Beyond the Workfare State explores equality, discrimination and human rights in relation to employability and ‘welfare-to-work’ policies. It draws extensively on new research from the SEQUAL Project, undertaken for the European Social Fund, which investigated seven dimensions of discrimination in a labour market that is theoretically ‘open to all’. The book provides an overall analysis of policy shifts and presents a wide and distinctive range of illustrative studies that give voice to a variety of potentially marginalised groups. Chapters deal with obstacles to labour-market access around each of the following themes: gender and class; disability; race and ethnicity; geographical exclusion; sexual orientation; the problems of old and young people; and refugees. The authors draw attention to localised examples of promising practice, but also connect these to a broader ‘human rights’ agenda, linking them to changing legislative and governance frameworks.
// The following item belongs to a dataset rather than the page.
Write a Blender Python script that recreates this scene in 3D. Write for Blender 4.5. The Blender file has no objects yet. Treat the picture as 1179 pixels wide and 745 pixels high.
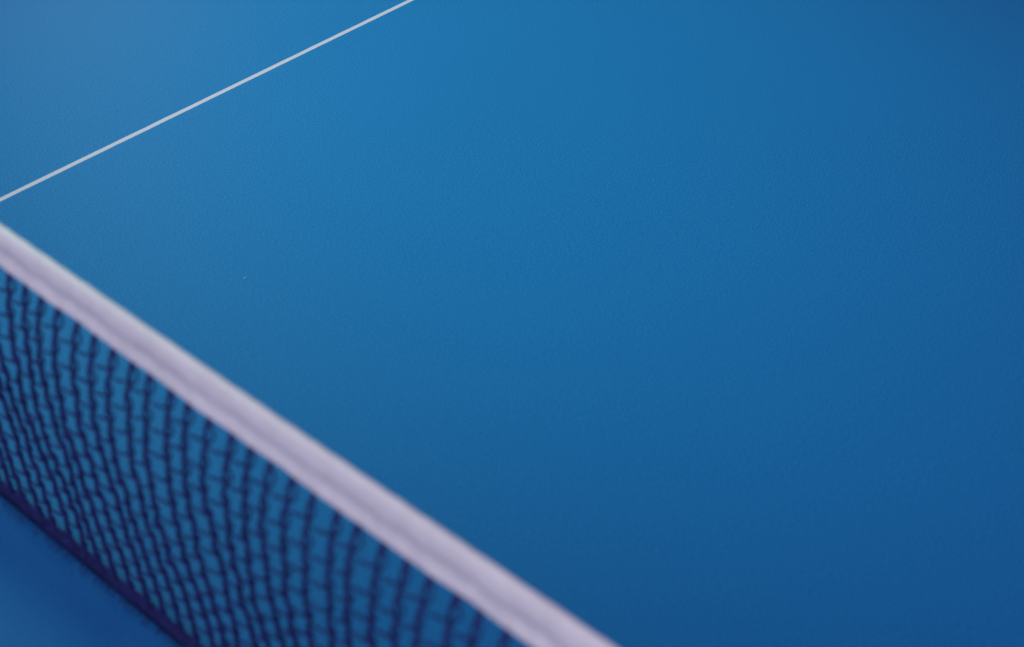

Its scope covers the whole of Great Britain and it shows how devolution in Scotland and Wales, and at the regional level in England, is creating new possibilities for mainstreaming good practice in this key area. The book will be of great interest to academics and students in social policy and related fields. It will also be valuable for professionals, policy makers and practitioners in the regeneration, community development and anti-discrimination fields, particularly in the UK but also in Europe and beyond.
A propos de l’auteur
Mick Carpenter is a Reader in Social Policy in the Department of Sociology, University of Warwick. He has researched and published widely in health and social policy, and since the late 1990s been engaged in collaborative research and evaluation of efforts to tackle poverty and exclusion in Coventry. Belinda Freda was Project Officer and researcher for SEQUAL project at the University of Surrey, investigating the exclusion, discrimination and employability of young people, refugee groups and discrimination and equality in the workplace. She now works at the University of Sussex. Stuart Speeden is Reader and Head of the Centre for Policy Studies at Edge Hill University. His wide ranging policy related work includes developing the Local Government Equality Standard for England and Wales, and evaluative research for the Commission for Racial Equality.